6 thoughts on “Quote #30 Defusing Chaos

  1. I don’t believe that my life isn’t complete without abandoning it to others, and neither do you.

    If you did, you wouldn’t be here, making pronouncements, you would spend your time in service to others.

    In either regard, our life can only be full when we realize it is always lived for ourselves, and that charity is great, when done because you want to, not because your are supposed to.

    1. You don’t have to abandon your life for others to feel fulfilled.

      For instance as soon as I had children I stopped writing music and went back to being a Chef. I didn’t really want to but then I saw the benefits it had on my family.
      If I were selfish I’d just stay doing what I love the most.

      With three children now I work nights so that I can see more of my family. But I don’t just see them; I’m taking the kids to the park, teaching them how to read and write, etc.

      I have sacrificed the things I want to do and chosen to do what I need to. I mostly enjoy my job because I know I can support my family on my wages, I would earn much more freelancing as an audio engineer, or even stopping to complete my books. But my life can wait because my wife and children need me.

      I realized that before I had a wife and children I was living life for myself, an endless cycle of nothingness. My wages were blown on entertaining myself but it never left me feeling “fulfilled” or “complete”.

      If I happen to help someone today I will feel that the day has truly been spent doing something good. I help others because I want to and in return I feel good about it. I don’t give charity in the form of money because I simply cannot afford it.

      Opportunities to help others appear everywhere each day; what needs to happen is people need to want to help others. The only way that will happen is if more people set good examples of doing exactly that.

      I’ve returned bags and wallets that I’ve found lost at shopping centers, almost every time the employees are baffled as to why I did return them at all.

      The world needs more active good examples of charity and sacrifice in view everyday so that good behavior replaces bad as the norm.

      1. Strange that you equate altruism with taking responsibility for the children you had.

        “What is the moral code of altruism? The basic principle of altruism is that man has no right to exist for his own sake, that service to others is the only justification of his existence, and that self-sacrifice is his highest moral duty, virtue and value.

        Do not confuse altruism with kindness, good will or respect for the rights of others. These are not primaries, but consequences, which, in fact, altruism makes impossible. The irreducible primary of altruism, the basic absolute, is self-sacrifice—which means; self-immolation, self-abnegation, self-denial, self-destruction—which means: the self as a standard of evil, the selfless as a standard of the good.

        Do not hide behind such superficialities as whether you should or should not give a dime to a beggar. That is not the issue. The issue is whether you do or do not have the right to exist without giving him that dime.

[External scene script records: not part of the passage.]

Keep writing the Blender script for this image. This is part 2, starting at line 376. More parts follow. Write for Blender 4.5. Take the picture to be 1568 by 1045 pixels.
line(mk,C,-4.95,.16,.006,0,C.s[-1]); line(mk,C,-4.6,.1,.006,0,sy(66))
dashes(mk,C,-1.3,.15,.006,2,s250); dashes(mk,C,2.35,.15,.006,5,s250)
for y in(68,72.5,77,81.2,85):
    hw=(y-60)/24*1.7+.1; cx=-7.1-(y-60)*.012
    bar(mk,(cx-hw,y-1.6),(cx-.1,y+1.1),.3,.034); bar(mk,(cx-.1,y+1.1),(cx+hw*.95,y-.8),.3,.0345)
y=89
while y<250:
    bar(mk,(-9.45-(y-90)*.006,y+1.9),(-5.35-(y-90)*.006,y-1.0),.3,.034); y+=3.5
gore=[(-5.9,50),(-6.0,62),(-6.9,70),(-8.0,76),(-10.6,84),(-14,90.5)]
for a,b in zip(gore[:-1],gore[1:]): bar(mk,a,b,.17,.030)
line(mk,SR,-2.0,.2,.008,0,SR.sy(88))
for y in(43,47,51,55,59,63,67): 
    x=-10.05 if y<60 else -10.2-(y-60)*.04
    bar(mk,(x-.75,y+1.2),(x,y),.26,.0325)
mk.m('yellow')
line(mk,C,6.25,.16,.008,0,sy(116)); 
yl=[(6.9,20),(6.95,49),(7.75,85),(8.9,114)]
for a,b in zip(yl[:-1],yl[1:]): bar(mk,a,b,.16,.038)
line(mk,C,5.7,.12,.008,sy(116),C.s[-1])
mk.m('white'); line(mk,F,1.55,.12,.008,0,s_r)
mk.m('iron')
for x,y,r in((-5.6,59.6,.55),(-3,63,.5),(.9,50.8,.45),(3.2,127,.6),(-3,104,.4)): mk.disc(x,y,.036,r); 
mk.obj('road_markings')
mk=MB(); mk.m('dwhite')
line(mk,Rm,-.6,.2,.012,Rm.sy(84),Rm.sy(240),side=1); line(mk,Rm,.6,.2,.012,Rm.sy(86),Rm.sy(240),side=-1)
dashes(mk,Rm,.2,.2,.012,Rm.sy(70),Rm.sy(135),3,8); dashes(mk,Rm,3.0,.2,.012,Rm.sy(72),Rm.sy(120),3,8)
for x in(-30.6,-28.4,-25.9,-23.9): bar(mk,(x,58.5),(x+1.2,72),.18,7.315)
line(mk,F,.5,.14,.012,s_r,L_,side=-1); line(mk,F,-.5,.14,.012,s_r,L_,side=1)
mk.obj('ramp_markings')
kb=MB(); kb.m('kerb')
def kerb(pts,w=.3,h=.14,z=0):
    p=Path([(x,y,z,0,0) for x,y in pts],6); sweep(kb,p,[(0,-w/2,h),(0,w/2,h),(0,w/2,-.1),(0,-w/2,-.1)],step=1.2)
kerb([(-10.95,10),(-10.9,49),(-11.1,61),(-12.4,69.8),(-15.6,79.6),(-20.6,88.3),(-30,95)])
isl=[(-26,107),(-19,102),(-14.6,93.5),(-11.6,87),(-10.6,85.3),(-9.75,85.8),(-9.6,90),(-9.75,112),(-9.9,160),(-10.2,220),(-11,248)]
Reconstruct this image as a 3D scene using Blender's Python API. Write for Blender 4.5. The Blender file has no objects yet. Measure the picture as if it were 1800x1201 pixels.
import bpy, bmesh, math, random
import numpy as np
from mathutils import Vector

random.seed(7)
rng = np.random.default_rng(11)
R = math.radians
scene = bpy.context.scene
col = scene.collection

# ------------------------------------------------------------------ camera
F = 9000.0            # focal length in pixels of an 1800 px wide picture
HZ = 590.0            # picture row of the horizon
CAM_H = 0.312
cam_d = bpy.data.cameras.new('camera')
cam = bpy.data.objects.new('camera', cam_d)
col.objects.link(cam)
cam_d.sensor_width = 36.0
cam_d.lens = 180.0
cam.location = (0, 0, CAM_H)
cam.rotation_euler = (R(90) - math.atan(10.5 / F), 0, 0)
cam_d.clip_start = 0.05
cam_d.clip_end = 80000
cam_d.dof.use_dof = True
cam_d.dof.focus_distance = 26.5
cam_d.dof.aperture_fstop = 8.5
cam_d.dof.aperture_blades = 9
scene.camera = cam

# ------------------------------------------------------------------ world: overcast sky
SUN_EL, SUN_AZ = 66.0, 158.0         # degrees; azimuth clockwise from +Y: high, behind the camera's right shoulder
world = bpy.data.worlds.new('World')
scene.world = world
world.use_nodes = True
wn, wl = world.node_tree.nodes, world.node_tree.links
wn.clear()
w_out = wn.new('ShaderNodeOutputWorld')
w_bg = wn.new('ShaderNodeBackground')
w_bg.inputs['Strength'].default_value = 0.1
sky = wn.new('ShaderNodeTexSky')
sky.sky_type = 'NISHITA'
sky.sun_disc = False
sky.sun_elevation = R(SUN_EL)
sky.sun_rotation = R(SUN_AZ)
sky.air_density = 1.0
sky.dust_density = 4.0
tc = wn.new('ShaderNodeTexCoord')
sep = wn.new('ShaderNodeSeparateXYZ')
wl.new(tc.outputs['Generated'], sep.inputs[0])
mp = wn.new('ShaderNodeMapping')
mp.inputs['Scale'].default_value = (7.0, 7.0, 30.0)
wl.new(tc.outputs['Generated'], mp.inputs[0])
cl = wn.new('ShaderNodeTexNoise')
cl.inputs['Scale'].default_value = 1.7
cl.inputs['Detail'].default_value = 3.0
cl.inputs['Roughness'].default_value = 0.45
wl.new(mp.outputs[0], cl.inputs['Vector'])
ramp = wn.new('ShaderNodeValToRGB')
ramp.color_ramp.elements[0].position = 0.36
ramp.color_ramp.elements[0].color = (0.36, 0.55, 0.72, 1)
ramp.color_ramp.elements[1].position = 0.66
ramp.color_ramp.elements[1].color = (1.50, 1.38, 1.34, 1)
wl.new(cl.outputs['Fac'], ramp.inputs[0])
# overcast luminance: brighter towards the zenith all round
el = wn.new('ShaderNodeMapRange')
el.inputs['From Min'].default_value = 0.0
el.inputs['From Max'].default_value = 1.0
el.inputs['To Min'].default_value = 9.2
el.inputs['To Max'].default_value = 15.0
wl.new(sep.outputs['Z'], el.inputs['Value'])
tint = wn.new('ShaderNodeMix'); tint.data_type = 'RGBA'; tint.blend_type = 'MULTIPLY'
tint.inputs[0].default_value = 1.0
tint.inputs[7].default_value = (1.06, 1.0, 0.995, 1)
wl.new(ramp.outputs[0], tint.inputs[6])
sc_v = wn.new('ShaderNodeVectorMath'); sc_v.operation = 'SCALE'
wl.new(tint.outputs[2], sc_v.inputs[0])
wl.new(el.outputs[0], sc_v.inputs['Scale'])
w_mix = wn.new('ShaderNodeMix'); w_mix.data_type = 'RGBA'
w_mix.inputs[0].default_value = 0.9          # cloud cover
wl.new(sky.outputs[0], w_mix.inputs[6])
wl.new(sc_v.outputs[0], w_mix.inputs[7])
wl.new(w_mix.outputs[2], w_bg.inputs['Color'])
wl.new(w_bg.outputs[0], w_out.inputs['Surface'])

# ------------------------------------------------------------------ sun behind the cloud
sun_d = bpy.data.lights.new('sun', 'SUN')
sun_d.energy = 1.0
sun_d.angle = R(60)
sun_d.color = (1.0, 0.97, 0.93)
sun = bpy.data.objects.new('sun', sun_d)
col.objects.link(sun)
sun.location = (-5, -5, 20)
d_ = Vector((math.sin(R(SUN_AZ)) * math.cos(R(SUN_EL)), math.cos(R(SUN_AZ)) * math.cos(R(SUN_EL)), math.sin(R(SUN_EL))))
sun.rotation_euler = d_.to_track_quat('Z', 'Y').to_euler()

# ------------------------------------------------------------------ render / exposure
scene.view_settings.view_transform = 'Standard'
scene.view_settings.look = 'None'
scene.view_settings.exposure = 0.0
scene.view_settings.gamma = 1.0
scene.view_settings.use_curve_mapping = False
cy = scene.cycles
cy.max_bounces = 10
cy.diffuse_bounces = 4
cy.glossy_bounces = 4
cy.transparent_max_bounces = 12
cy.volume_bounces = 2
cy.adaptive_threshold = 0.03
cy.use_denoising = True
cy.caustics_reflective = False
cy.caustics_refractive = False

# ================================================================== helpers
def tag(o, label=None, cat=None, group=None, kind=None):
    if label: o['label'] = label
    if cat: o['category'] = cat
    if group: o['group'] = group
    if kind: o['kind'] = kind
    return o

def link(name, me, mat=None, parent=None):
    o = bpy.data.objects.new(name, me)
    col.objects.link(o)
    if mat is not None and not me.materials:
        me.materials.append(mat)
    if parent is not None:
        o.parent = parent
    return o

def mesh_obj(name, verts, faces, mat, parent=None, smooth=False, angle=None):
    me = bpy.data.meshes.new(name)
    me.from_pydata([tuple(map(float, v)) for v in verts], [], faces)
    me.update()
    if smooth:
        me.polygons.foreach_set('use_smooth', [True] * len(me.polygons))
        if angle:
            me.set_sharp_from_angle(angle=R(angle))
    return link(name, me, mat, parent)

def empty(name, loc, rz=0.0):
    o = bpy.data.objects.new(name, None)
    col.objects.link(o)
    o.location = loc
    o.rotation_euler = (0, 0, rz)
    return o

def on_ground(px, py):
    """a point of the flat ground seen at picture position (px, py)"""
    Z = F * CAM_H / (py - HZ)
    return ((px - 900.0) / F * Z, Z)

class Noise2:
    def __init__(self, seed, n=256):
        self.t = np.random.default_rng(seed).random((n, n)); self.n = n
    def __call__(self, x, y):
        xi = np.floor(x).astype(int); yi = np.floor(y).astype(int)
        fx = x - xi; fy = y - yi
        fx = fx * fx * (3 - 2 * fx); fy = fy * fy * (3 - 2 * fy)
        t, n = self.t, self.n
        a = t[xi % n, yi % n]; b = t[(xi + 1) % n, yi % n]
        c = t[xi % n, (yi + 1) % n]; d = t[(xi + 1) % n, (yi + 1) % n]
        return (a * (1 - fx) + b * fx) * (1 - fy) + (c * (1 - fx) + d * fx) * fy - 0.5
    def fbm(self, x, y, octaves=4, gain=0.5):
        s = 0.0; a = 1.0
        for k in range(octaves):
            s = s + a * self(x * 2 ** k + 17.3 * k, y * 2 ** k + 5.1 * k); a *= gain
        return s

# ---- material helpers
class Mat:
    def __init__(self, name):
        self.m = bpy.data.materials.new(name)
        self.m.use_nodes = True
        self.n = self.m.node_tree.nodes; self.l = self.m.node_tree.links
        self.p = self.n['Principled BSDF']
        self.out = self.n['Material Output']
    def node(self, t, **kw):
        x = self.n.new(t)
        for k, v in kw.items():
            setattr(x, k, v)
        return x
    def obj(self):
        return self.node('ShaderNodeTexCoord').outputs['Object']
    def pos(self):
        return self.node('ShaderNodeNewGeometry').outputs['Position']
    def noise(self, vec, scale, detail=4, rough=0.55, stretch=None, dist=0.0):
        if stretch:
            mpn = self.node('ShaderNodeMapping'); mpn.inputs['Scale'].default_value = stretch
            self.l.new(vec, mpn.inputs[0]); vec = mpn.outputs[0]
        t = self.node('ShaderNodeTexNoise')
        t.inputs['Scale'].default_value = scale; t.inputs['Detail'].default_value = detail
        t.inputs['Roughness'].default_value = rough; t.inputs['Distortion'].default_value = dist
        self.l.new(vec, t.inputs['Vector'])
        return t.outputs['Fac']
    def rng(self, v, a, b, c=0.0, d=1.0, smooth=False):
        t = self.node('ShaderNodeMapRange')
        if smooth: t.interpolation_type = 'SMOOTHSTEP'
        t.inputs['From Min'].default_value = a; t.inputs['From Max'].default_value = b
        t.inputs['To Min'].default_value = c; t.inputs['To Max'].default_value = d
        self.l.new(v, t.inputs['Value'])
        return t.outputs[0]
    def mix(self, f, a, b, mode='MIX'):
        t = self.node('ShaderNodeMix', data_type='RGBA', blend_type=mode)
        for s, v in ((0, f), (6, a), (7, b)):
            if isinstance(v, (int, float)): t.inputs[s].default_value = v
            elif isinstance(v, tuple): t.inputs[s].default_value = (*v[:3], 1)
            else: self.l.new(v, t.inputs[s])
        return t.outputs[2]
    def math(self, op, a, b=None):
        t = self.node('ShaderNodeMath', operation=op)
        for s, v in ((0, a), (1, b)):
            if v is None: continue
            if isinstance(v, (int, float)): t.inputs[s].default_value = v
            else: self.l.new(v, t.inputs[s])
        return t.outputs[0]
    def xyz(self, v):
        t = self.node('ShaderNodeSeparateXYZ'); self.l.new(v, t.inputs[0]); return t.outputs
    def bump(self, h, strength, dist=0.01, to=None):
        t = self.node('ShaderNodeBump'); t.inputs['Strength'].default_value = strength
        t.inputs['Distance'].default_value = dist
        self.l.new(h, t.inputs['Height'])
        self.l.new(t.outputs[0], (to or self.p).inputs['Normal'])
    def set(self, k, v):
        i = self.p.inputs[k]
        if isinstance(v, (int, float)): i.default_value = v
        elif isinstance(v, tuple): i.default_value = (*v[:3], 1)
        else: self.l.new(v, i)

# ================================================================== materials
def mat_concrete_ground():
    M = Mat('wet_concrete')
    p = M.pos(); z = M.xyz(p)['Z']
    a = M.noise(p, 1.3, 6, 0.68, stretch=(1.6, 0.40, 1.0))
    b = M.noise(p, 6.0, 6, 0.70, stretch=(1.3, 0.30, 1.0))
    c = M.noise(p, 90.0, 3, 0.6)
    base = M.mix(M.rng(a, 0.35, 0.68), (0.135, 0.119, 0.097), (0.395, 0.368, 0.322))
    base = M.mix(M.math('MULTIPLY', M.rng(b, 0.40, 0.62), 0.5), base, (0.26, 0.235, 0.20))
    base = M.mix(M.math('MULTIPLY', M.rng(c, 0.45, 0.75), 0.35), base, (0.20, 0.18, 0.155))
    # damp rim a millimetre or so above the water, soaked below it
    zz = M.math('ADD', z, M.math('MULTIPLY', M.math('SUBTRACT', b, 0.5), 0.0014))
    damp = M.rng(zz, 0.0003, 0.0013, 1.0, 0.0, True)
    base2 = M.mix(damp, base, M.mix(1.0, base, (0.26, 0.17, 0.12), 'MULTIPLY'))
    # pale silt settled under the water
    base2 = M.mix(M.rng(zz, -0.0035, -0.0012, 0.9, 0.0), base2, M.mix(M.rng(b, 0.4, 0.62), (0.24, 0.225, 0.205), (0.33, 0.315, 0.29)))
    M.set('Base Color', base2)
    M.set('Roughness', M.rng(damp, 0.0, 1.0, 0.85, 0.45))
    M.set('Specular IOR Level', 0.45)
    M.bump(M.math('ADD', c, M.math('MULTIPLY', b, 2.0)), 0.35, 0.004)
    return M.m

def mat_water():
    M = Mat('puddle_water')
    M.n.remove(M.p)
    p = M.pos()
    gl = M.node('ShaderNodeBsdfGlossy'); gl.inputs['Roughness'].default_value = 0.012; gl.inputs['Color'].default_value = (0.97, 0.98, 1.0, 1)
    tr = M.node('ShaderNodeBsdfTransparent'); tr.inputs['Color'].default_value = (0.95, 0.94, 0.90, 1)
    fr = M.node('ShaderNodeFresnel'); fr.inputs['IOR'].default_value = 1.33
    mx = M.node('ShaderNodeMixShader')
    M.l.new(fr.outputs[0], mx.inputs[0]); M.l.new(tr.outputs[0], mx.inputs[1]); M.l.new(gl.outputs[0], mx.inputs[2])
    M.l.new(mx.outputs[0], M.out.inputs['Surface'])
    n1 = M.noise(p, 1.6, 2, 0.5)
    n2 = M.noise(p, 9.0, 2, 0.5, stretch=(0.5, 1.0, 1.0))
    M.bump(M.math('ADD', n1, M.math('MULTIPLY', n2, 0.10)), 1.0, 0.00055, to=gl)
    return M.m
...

The issue is whether you must keep buying your life, dime by dime, from any beggar who might choose to approach you. The issue is whether the need of others is the first mortgage on your life and the moral purpose of your existence. The issue is whether man is to be regarded as a sacrificial animal. Any man of self-esteem will answer: “No.” Altruism says: “Yes.”


      2. Wow, I wasn’t aware that altruism meant living your life for others completely. I honestly thought it was another word for kindness. Thanks for clearing that up. Cheers.